» **GIVEN DATA**:
+ + +

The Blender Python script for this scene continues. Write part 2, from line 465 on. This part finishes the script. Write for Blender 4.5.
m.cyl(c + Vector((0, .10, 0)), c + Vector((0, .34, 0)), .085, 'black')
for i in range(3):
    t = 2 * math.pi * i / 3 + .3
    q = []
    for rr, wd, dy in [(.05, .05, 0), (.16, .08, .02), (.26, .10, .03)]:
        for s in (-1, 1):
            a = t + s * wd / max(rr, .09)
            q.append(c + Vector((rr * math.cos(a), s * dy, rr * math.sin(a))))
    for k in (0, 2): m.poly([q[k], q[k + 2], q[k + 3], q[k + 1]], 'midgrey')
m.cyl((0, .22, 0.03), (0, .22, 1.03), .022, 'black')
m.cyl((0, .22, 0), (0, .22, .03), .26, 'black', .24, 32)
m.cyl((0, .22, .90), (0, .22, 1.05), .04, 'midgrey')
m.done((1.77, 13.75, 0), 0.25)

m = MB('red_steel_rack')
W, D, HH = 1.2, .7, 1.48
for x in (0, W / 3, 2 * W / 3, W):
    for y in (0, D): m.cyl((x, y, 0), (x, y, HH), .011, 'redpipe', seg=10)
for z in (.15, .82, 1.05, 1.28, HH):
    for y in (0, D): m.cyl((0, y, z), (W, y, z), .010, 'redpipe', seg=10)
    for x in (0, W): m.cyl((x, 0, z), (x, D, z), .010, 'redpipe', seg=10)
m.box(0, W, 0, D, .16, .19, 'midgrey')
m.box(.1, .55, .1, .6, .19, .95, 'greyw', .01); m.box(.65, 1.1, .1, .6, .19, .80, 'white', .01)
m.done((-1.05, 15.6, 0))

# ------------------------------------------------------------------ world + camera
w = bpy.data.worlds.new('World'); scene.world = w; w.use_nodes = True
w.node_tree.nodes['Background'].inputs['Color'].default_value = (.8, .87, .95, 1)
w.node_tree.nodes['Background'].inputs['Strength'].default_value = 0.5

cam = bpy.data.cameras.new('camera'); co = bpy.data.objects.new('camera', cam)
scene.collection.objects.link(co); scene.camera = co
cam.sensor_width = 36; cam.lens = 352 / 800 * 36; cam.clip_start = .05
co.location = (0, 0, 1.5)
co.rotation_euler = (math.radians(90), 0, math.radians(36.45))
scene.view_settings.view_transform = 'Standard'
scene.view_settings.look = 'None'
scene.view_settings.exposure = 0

+ + +

» **GOAL**: Repeat the material in full, exactly as it stands.

» **COMPLETE OUTPUT**:
The Blender Python script for this scene continues. Write part 2, from line 465 on. This part finishes the script. Write for Blender 4.5.
m.cyl(c + Vector((0, .10, 0)), c + Vector((0, .34, 0)), .085, 'black')
for i in range(3):
    t = 2 * math.pi * i / 3 + .3
    q = []
    for rr, wd, dy in [(.05, .05, 0), (.16, .08, .02), (.26, .10, .03)]:
        for s in (-1, 1):
            a = t + s * wd / max(rr, .09)
            q.append(c + Vector((rr * math.cos(a), s * dy, rr * math.sin(a))))
    for k in (0, 2): m.poly([q[k], q[k + 2], q[k + 3], q[k + 1]], 'midgrey')
m.cyl((0, .22, 0.03), (0, .22, 1.03), .022, 'black')
m.cyl((0, .22, 0), (0, .22, .03), .26, 'black', .24, 32)
m.cyl((0, .22, .90), (0, .22, 1.05), .04, 'midgrey')
m.done((1.77, 13.75, 0), 0.25)

m = MB('red_steel_rack')
W, D, HH = 1.2, .7, 1.48
for x in (0, W / 3, 2 * W / 3, W):
    for y in (0, D): m.cyl((x, y, 0), (x, y, HH), .011, 'redpipe', seg=10)
for z in (.15, .82, 1.05, 1.28, HH):
    for y in (0, D): m.cyl((0, y, z), (W, y, z), .010, 'redpipe', seg=10)
    for x in (0, W): m.cyl((x, 0, z), (x, D, z), .010, 'redpipe', seg=10)
m.box(0, W, 0, D, .16, .19, 'midgrey')
m.box(.1, .55, .1, .6, .19, .95, 'greyw', .01); m.box(.65, 1.1, .1, .6, .19, .80, 'white', .01)
m.done((-1.05, 15.6, 0))

# ------------------------------------------------------------------ world + camera
w = bpy.data.worlds.new('World'); scene.world = w; w.use_nodes = True
w.node_tree.nodes['Background'].inputs['Color'].default_value = (.8, .87, .95, 1)
w.node_tree.nodes['Background'].inputs['Strength'].default_value = 0.5

cam = bpy.data.cameras.new('camera'); co = bpy.data.objects.new('camera', cam)
scene.collection.objects.link(co); scene.camera = co
cam.sensor_width = 36; cam.lens = 352 / 800 * 36; cam.clip_start = .05
co.location = (0, 0, 1.5)
co.rotation_euler = (math.radians(90), 0, math.radians(36.45))
scene.view_settings.view_transform = 'Standard'
scene.view_settings.look = 'None'
scene.view_settings.exposure = 0